Por que você decidiu oferecer seus serviços gratuitamente para essas comunidades do Bailique?
Tiago Martins – Muitos encaram como caridade, mas não é isso. Sou um pesquisador, tenho aqui um campo de pesquisa enorme, é natural que eu ofereça algo em troca. É um ganha-ganha. Meus alunos me chamam de utópico, e eu acho que sou mesmo porque não vejo utopia como algo impossível de se atingir, mas como algo que nunca se deixa de buscar. Meu retorno para as comunidades bailiquenses será no documentário que estou fazendo aqui e que farei circular entre acadêmicos, na cobrança que farei chegar às instituições públicas. A questão da energia, por exemplo, não pode continuar assim... às vezes eles ficam dias sem luz, e isso atrapalha muito a ter condições mais dignas de vida.

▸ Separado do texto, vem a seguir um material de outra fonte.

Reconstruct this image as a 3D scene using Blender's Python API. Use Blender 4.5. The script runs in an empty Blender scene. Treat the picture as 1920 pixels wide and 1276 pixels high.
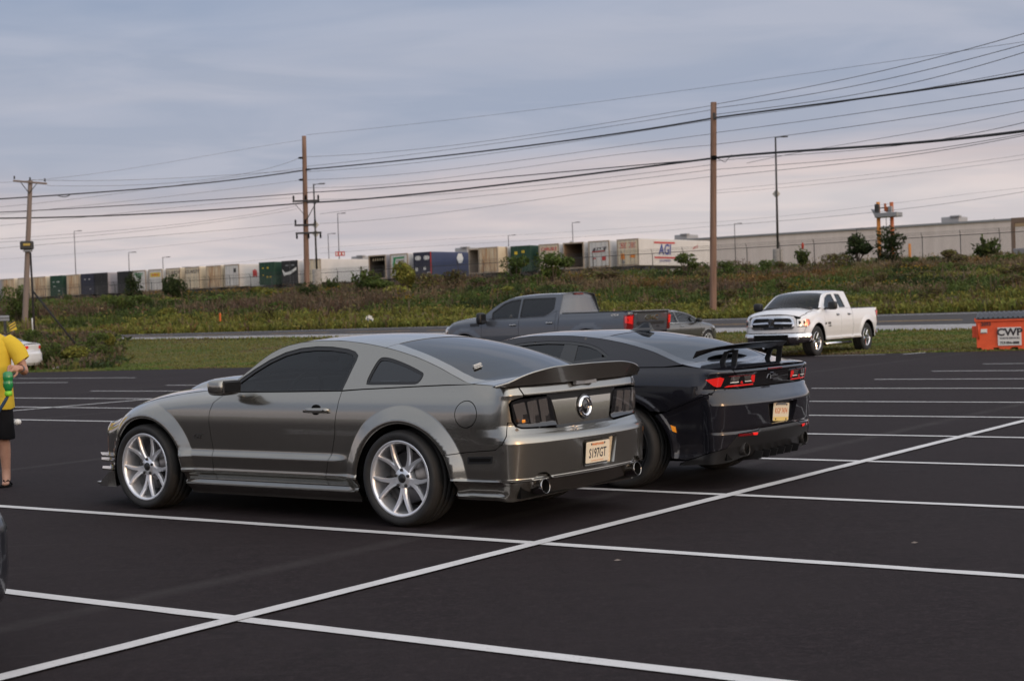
import bpy, math, random
import numpy as np
from mathutils import Vector, Matrix
from mathutils.geometry import delaunay_2d_cdt
random.seed(7); RNG = np.random.default_rng(7)
SC = bpy.context.scene
COL = SC.collection

# ------------------------------------------------------------------ camera
# z = 0 is the plane of the car park; the camera stands above the origin and looks along +y
PITCH, ROLL, CAM_H, FPX = 0.0177549158, -0.034328915, 1.4923, 2920.43
FWD = np.array([0, math.cos(PITCH), -math.sin(PITCH)])
UP0 = np.array([0, math.sin(PITCH), math.cos(PITCH)])
RIGHT = math.cos(ROLL)*np.array([1., 0, 0]) + math.sin(ROLL)*UP0
UP = -math.sin(ROLL)*np.array([1., 0, 0]) + math.cos(ROLL)*UP0
cam = bpy.data.cameras.new('camera'); camo = bpy.data.objects.new('camera', cam); COL.objects.link(camo)
camo.matrix_world = Matrix(((RIGHT[0], UP[0], -FWD[0], 0), (RIGHT[1], UP[1], -FWD[1], 0), (RIGHT[2], UP[2], -FWD[2], CAM_H), (0, 0, 0, 1)))
cam.sensor_width = 36; cam.lens = FPX/1920*36
cam.clip_start = .1; cam.clip_end = 6000
cam.dof.use_dof = True; cam.dof.focus_distance = 11.6; cam.dof.aperture_fstop = 4.5
SC.camera = camo

def at(px, py, D):
    """world point seen at (px, py) of the 1920-wide photograph, D metres ahead of the camera"""
    d = (px-960)/FPX*RIGHT - (py-638)/FPX*UP + FWD
    return d*(D/d[1]) + np.array([0, 0, CAM_H])

# ------------------------------------------------------------------ sky, sun, exposure
SUN_AZ = (0.67, -0.74)            # low evening sun behind the photographer, to the right
SUN_EL = math.radians(5)
world = bpy.data.worlds.new('World'); SC.world = world; world.use_nodes = True
nt = world.node_tree; nt.nodes.clear()
def N(t, **k):
    n = nt.nodes.new(t)
    for a, b in k.items(): setattr(n, a, b)
    return n
def L(a, b): nt.links.new(a, b)
def math_node(op, a, b=None, c=None, clamp=False):
    n = N('ShaderNodeMath', operation=op, use_clamp=clamp)
    for i, v in enumerate((a, b, c)):
        if v is None: continue
        if isinstance(v, (int, float)): n.inputs[i].default_value = v
        else: L(v, n.inputs[i])
    return n.outputs[0]
def ramp(fac, stops, interp='LINEAR'):
    n = N('ShaderNodeValToRGB'); e = n.color_ramp.elements; n.color_ramp.interpolation = interp
    while len(e) < len(stops): e.new(.5)
    for el, (p, c) in zip(e, stops): el.position = p; el.color = (*c, 1) if len(c) == 3 else c
    L(fac, n.inputs[0]); return n.outputs[0]
def mixc(f, a, b, mode='MIX'):
    n = N('ShaderNodeMix', data_type='RGBA', blend_type=mode)
    for s, v in ((n.inputs[0], f), (n.inputs[6], a), (n.inputs[7], b)):
        if isinstance(v, (int, float)): s.default_value = v
        elif isinstance(v, tuple): s.default_value = (*v, 1)
        else: L(v, s)
    return n.outputs[2]
sky = N('ShaderNodeTexSky', sky_type='NISHITA'); sky.sun_disc = False
sky.sun_elevation = SUN_EL; sky.sun_rotation = math.atan2(SUN_AZ[0], SUN_AZ[1])
tc = N('ShaderNodeTexCoord'); sep = N('ShaderNodeSeparateXYZ'); L(tc.outputs['Generated'], sep.inputs[0])
dx, dy, dz = sep.outputs
# elevation above the (slightly tilted) true horizon
el = math_node('ADD', dz, math_node('MULTIPLY', dx, .016))
el0 = math_node('MAXIMUM', el, 0.0)
# cloud sheet: directions projected on a plane overhead
den = math_node('ADD', el0, .09)
cmb = N('ShaderNodeCombineXYZ'); L(math_node('DIVIDE', dx, den), cmb.inputs[0]); L(math_node('DIVIDE', dy, den), cmb.inputs[1])
mp = N('ShaderNodeMapping'); mp.inputs['Scale'].default_value = (.55, .8, 1); mp.inputs['Location'].default_value = (3.1, 1.7, 0); L(cmb.outputs[0], mp.inputs[0])
n1 = N('ShaderNodeTexNoise'); n1.inputs['Scale'].default_value = .55; n1.inputs['Detail'].default_value = 5; n1.inputs['Roughness'].default_value = .48; n1.inputs['Distortion'].default_value = .5; L(mp.outputs[0], n1.inputs[0])
n2 = N('ShaderNodeTexNoise'); n2.inputs['Scale'].default_value = 2.1; n2.inputs['Detail'].default_value = 6; n2.inputs['Roughness'].default_value = .52; n2.inputs['Distortion'].default_value = .6; L(mp.outputs[0], n2.inputs[0])
elj = math_node('ADD', el0, math_node('MULTIPLY', math_node('SUBTRACT', n1.outputs[0], .5), .20))
grad = ramp(elj, [(0, (.66, .625, .65)), (.045, (.635, .585, .61)), (.085, (.60, .535, .56)), (.130, (.455, .475, .565)), (.21, (.365, .42, .545)), (.36, (.45, .50, .61)), (.62, (.62, .66, .74)), (1, (.72, .75, .82))])
cl = mixc(math_node('MULTIPLY', ramp(n2.outputs[0], [(.42, (0, 0, 0)), (.62, (1, 1, 1))]), .75), grad, mixc(1.0, grad, (1.24, 1.17, 1.11), 'MULTIPLY'))
cl = mixc(math_node('MULTIPLY', ramp(n1.outputs[0], [(.44, (0, 0, 0)), (.60, (1, 1, 1))]), .65), cl, mixc(1.0, cl, (.80, .86, .94), 'MULTIPLY'))
# broad evening glow round the hidden sun
sv = N('ShaderNodeVectorMath', operation='DOT_PRODUCT'); L(tc.outputs['Generated'], sv.inputs[0])
ce = math.cos(SUN_EL); nrm = math.hypot(*SUN_AZ)
sv.inputs[1].default_value = (SUN_AZ[0]/nrm*ce, SUN_AZ[1]/nrm*ce, math.sin(SUN_EL))
glow = ramp(sv.outputs['Value'], [(0.0, (0, 0, 0)), (.30, (.30, .29, .28)), (.70, (.80, .76, .70)), (.93, (1.05, .93, .78)), (1.0, (1.6, 1.1, .65))])
glow = mixc(1.0, glow, ramp(el0, [(0, (1.9, 1.85, 1.8)), (.10, (1.75, 1.7, 1.66)), (.30, (1.35, 1.33, 1.31)), (1, (1.15, 1.15, 1.15))]), 'MULTIPLY')
cl = mixc(1.0, cl, glow, 'ADD')
cl10 = mixc(1.0, cl, (10., 10., 10.), 'MULTIPLY')
fin = mixc(.93, sky.outputs[0], cl10)
bg = N('ShaderNodeBackground'); L(fin, bg.inputs[0]); bg.inputs[1].default_value = .1
wo = N('ShaderNodeOutputWorld'); L(bg.outputs[0], wo.inputs[0])
sun = bpy.data.lights.new('sun', 'SUN'); sun.energy = .55; sun.angle = math.radians(11); sun.color = (1, .62, .34)
suno = bpy.data.objects.new('sun', sun); COL.objects.link(suno)
sd = Vector((SUN_AZ[0]/nrm*ce, SUN_AZ[1]/nrm*ce, math.sin(SUN_EL)))
suno.rotation_euler = (-sd).to_track_quat('-Z', 'Y').to_euler(); suno.location = (20, -20, 30)
SC.view_settings.view_transform = 'Standard'; SC.view_settings.look = 'None'
SC.view_settings.exposure = 0; SC.view_settings.gamma = 1; SC.view_settings.use_curve_mapping = False
SC.cycles.max_bounces = 8; SC.cycles.transparent_max_bounces = 16; SC.cycles.caustics_reflective = False; SC.cycles.caustics_refractive = False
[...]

Nessa sua busca, você já se deparou com situações complexas, com certeza. Conte-me um caso que o afetou muito?
Tiago Martins – Era agosto de 2013, eu estava trabalhando com quilombolas de uma comunidade do Marajó num município chamado Cachoeiras do Arari. Havia uma questão com um empresário que estava sendo expulso do local e um dos quilombolas, que se tornou meu amigo, disse-me que queria fazer denúnciase fez. Lembro-me bem de uma frase dele no fim do depoimento: “Será que o quilombola nasceu para sofrer?”. Uma semana depois ele foi assassinado em Belém e foi feito um inquérito policial ligeiro, que terminou em 30 dias e definiu a morte como “crime passional”. Ele era um homem quieto, pouco mais de 60 anos, nem beber, ele bebia. Para mim é claro que não foi isso.

*Os órgãos que estão recebendo a primeira recomendação do Ministério Público Federal (vale como uma reprimenda) são: Incra, ICMBio, Sema, Imap e SPU. Se dentro de um prazo determinado eles não apresentarem ações que possam ser adotadas para regularizar aquelas terras, a reprimenda  poderá virar uma ação civil pública.